• _Given instruction_
Transcribe each line exactly.

---------- Stored data ----------

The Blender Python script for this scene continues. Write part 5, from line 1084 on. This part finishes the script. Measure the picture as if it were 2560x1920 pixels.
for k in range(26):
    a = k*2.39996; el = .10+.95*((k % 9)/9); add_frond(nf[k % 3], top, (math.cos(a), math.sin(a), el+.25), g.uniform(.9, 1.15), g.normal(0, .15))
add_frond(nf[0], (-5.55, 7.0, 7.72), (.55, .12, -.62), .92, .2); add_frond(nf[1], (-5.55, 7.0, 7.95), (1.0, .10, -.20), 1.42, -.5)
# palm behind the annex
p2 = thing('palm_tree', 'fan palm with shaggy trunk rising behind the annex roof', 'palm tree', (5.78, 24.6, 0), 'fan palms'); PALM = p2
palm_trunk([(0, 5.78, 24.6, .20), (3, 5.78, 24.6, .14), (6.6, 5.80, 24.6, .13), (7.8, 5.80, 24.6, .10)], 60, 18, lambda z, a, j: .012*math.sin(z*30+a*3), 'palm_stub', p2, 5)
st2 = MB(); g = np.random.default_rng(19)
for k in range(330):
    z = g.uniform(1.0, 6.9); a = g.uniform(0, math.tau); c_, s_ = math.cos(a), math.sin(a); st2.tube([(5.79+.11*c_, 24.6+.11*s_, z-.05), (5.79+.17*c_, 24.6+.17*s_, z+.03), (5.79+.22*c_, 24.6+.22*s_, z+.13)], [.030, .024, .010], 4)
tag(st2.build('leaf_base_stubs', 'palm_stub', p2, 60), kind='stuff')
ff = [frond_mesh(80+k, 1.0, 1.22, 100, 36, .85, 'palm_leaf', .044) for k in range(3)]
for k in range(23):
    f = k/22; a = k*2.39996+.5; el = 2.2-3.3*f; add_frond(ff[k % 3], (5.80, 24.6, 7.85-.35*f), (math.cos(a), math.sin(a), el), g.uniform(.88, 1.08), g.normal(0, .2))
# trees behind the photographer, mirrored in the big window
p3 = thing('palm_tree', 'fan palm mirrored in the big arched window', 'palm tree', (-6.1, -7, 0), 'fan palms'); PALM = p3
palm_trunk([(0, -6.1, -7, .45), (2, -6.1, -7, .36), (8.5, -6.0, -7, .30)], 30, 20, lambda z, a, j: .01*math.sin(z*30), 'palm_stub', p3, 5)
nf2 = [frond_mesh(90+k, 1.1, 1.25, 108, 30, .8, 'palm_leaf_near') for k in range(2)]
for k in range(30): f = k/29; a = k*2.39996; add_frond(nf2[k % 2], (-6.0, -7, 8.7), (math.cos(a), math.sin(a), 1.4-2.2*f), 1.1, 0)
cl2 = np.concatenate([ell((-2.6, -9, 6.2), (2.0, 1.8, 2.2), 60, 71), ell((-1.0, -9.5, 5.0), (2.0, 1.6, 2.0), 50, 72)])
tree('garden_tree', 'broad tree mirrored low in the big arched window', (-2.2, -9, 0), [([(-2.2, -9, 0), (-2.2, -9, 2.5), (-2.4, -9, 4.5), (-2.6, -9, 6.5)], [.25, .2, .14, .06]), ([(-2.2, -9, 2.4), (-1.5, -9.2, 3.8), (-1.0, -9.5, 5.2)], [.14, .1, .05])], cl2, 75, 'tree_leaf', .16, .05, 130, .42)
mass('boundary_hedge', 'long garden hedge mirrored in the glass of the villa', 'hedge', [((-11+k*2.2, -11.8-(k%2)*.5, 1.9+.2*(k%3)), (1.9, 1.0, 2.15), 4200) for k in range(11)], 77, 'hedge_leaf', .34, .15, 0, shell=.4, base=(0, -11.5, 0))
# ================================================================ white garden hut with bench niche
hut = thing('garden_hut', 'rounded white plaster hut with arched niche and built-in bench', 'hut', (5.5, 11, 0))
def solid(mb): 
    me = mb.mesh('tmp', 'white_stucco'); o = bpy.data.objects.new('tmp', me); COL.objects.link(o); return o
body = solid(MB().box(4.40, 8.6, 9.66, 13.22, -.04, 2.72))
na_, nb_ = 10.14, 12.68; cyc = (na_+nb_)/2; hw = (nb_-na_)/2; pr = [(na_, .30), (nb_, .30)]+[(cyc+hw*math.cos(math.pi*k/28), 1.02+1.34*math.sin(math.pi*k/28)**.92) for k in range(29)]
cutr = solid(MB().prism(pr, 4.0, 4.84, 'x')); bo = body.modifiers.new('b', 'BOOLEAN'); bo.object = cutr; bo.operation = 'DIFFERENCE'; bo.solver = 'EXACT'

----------

• _Answer to the problem_
The Blender Python script for this scene continues. Write part 5, from line 1084 on. This part finishes the script. Measure the picture as if it were 2560x1920 pixels.
for k in range(26):
    a = k*2.39996; el = .10+.95*((k % 9)/9); add_frond(nf[k % 3], top, (math.cos(a), math.sin(a), el+.25), g.uniform(.9, 1.15), g.normal(0, .15))
add_frond(nf[0], (-5.55, 7.0, 7.72), (.55, .12, -.62), .92, .2); add_frond(nf[1], (-5.55, 7.0, 7.95), (1.0, .10, -.20), 1.42, -.5)
# palm behind the annex
p2 = thing('palm_tree', 'fan palm with shaggy trunk rising behind the annex roof', 'palm tree', (5.78, 24.6, 0), 'fan palms'); PALM = p2
palm_trunk([(0, 5.78, 24.6, .20), (3, 5.78, 24.6, .14), (6.6, 5.80, 24.6, .13), (7.8, 5.80, 24.6, .10)], 60, 18, lambda z, a, j: .012*math.sin(z*30+a*3), 'palm_stub', p2, 5)
st2 = MB(); g = np.random.default_rng(19)
for k in range(330):
    z = g.uniform(1.0, 6.9); a = g.uniform(0, math.tau); c_, s_ = math.cos(a), math.sin(a); st2.tube([(5.79+.11*c_, 24.6+.11*s_, z-.05), (5.79+.17*c_, 24.6+.17*s_, z+.03), (5.79+.22*c_, 24.6+.22*s_, z+.13)], [.030, .024, .010], 4)
tag(st2.build('leaf_base_stubs', 'palm_stub', p2, 60), kind='stuff')
ff = [frond_mesh(80+k, 1.0, 1.22, 100, 36, .85, 'palm_leaf', .044) for k in range(3)]
for k in range(23):
    f = k/22; a = k*2.39996+.5; el = 2.2-3.3*f; add_frond(ff[k % 3], (5.80, 24.6, 7.85-.35*f), (math.cos(a), math.sin(a), el), g.uniform(.88, 1.08), g.normal(0, .2))
# trees behind the photographer, mirrored in the big window
p3 = thing('palm_tree', 'fan palm mirrored in the big arched window', 'palm tree', (-6.1, -7, 0), 'fan palms'); PALM = p3
palm_trunk([(0, -6.1, -7, .45), (2, -6.1, -7, .36), (8.5, -6.0, -7, .30)], 30, 20, lambda z, a, j: .01*math.sin(z*30), 'palm_stub', p3, 5)
nf2 = [frond_mesh(90+k, 1.1, 1.25, 108, 30, .8, 'palm_leaf_near') for k in range(2)]
for k in range(30): f = k/29; a = k*2.39996; add_frond(nf2[k % 2], (-6.0, -7, 8.7), (math.cos(a), math.sin(a), 1.4-2.2*f), 1.1, 0)
cl2 = np.concatenate([ell((-2.6, -9, 6.2), (2.0, 1.8, 2.2), 60, 71), ell((-1.0, -9.5, 5.0), (2.0, 1.6, 2.0), 50, 72)])
tree('garden_tree', 'broad tree mirrored low in the big arched window', (-2.2, -9, 0), [([(-2.2, -9, 0), (-2.2, -9, 2.5), (-2.4, -9, 4.5), (-2.6, -9, 6.5)], [.25, .2, .14, .06]), ([(-2.2, -9, 2.4), (-1.5, -9.2, 3.8), (-1.0, -9.5, 5.2)], [.14, .1, .05])], cl2, 75, 'tree_leaf', .16, .05, 130, .42)
mass('boundary_hedge', 'long garden hedge mirrored in the glass of the villa', 'hedge', [((-11+k*2.2, -11.8-(k%2)*.5, 1.9+.2*(k%3)), (1.9, 1.0, 2.15), 4200) for k in range(11)], 77, 'hedge_leaf', .34, .15, 0, shell=.4, base=(0, -11.5, 0))
# ================================================================ white garden hut with bench niche
hut = thing('garden_hut', 'rounded white plaster hut with arched niche and built-in bench', 'hut', (5.5, 11, 0))
def solid(mb): 
    me = mb.mesh('tmp', 'white_stucco'); o = bpy.data.objects.new('tmp', me); COL.objects.link(o); return o
body = solid(MB().box(4.40, 8.6, 9.66, 13.22, -.04, 2.72))
na_, nb_ = 10.14, 12.68; cyc = (na_+nb_)/2; hw = (nb_-na_)/2; pr = [(na_, .30), (nb_, .30)]+[(cyc+hw*math.cos(math.pi*k/28), 1.02+1.34*math.sin(math.pi*k/28)**.92) for k in range(29)]
cutr = solid(MB().prism(pr, 4.0, 4.84, 'x')); bo = body.modifiers.new('b', 'BOOLEAN'); bo.object = cutr; bo.operation = 'DIFFERENCE'; bo.solver = 'EXACT'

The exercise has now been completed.